6 Temmuz 2015 Pazartesi

Hidiv Kasrı

Geçtiğimiz cuma akşamı bir belgeselde izleyince cumartesi bir heves Hidiv Kasrı'na attık kendimizi. Ben buraya daha önce bir kere üniversitedeyken gitmiştim. O ilk ve tek ziyaretimin üzerinden en az 15 yıl geçmiş. Kasrın hikayesi, Kasrı yaptıran Mısır Hidivi Abbas Hilmi Paşa ve ailesinin hikayesi  ilgi uyandırdı bende programdan sonra.  Bahçesi muazzam ve çok bakımlı. İçi de çok güzel. O dönemin imkansızlıkları içinde 'ihtişam' kelimesin hakkını vermiş bir eser.

İç mekan fotoları çok az paylaşacağım, en iyisi merak edenler bizzat gidip görsünler ama banyo o dönemin şartlarına göre oldukça yenilikçi. Bu fayansları çok orijinal buldum.

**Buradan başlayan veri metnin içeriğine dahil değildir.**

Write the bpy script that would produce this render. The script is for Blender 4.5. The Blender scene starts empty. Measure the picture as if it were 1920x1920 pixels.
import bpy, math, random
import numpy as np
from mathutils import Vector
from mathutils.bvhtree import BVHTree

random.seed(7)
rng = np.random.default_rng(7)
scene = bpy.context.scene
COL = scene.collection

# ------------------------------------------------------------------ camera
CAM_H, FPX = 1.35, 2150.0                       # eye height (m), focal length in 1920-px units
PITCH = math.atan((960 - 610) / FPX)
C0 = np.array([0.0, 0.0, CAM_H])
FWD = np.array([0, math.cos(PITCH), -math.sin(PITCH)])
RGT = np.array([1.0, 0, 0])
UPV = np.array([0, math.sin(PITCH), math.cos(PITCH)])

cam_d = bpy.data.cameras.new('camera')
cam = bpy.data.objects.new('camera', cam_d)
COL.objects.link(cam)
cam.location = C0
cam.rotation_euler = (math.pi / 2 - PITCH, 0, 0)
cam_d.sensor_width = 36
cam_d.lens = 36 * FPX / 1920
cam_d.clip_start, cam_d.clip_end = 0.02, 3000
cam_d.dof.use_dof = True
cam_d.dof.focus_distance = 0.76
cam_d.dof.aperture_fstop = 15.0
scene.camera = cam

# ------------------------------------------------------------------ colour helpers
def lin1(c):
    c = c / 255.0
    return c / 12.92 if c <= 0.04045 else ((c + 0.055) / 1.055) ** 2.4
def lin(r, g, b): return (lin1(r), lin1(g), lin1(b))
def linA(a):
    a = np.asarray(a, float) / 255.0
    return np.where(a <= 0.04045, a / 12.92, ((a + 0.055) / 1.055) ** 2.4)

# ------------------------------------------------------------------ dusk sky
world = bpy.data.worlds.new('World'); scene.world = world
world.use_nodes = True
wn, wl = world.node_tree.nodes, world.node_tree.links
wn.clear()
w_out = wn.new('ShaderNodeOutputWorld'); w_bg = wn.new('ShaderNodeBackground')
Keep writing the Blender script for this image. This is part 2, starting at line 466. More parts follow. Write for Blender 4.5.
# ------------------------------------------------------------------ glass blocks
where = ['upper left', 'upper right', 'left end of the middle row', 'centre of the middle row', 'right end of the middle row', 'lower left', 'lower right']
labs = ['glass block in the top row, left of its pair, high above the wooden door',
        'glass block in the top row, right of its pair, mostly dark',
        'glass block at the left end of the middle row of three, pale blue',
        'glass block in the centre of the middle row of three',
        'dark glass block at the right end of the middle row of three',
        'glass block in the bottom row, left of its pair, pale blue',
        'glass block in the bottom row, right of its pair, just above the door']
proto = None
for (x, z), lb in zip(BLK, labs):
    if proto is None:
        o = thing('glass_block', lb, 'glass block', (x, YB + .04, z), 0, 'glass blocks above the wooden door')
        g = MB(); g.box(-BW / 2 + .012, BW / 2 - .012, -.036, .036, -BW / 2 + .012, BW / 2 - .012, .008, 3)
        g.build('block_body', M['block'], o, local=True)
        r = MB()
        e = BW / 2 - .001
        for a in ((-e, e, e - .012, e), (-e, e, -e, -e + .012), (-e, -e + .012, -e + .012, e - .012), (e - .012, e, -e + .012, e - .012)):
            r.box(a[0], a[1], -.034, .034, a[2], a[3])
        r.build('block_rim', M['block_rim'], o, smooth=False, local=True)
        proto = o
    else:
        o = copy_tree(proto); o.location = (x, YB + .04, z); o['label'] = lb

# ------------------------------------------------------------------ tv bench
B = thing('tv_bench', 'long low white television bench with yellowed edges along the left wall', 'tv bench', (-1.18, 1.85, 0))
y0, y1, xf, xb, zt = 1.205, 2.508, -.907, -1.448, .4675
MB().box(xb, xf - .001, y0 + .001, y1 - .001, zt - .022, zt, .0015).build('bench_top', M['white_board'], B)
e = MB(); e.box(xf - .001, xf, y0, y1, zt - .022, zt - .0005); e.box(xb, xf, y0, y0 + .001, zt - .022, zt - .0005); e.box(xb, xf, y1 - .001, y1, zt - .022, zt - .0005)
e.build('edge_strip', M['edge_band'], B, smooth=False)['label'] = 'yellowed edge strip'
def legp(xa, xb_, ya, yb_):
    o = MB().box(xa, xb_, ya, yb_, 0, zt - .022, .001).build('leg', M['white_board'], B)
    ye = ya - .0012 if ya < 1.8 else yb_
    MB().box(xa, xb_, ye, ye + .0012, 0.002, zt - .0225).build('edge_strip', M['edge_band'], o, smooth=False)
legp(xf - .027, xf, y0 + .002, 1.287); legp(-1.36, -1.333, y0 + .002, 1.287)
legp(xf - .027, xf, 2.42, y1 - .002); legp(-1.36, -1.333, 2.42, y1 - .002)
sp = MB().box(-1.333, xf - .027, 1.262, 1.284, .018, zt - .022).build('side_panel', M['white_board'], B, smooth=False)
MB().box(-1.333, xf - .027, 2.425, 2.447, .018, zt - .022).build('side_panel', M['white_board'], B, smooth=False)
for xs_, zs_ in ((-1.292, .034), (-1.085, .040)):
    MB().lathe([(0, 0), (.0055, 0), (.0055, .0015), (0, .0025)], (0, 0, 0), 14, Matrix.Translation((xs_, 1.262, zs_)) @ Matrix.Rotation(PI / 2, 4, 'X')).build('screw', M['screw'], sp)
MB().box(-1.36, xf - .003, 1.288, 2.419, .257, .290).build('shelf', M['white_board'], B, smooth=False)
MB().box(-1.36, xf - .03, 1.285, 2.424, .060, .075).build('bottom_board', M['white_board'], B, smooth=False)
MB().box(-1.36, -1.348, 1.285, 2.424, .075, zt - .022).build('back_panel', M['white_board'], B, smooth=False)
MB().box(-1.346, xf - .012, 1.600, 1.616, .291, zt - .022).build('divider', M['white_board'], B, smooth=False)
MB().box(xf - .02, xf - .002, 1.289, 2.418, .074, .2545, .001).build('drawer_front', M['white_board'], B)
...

Yenilikçi derken ne kastettiğimi söyleyeyim. Bizi gezdirirken anlatan kişinin verdiği bilgiye göre  küvetin sağındaki kollar süt, bal, lavanta vb aromaları içinmiş :) O dönem sadece hamamlar olduğunu düşünecek olursak (Yapım yılı 1907) bu banyo yenilikçi değil de nedir :)


Kasır normalde müze statüsünde değil. Gittiğinizde restoran olarak kullanılan katları görüyorsunuz fakat Hilmi Paşa'nın ve ailesinin yaşam katındaki odalar ile kule ve seyir terası kilitli. Bizim yaptığımız gibi pes etmez sorumlu görevliyi bulup rica ederseniz bir görevli eşliğinde bu katı da gezebiliyorsunuz. Bizi kırmayıp belgeselde duyup merak ettiğimiz yerleri görmemizi sağlayan Hatice Hn'a tekrar teşekkür ederiz. Burası yatak odası. O meşhur gizli geçit de sağdaki dolabın en baştaki kapağının ardında :)

Bence Kasr'ın en muazzam tarafı kulesinin tepesindeki seyir terası. Buraya çıkınca İstanbul'un en yeşil halini görüyorsunuz bir anda. Karadeniz, Boğaz'ın şu kıvrımının biraz daha ilerisinde. Kulenin tepesine o dönem İstanbul'da kullanıma geçen ilk asansör ile çıkış yapıyorsunuz. Takır tukur sesler çıkaran kafesli bir asansör içinde olmak heyecan verici.
 


Önüm, arkam, sağım, solum İstanbul


 Dış görünüm
 
Umarım bir gün sizin de yolunuz düşer. Selamlar ve iyi haftalar herkese.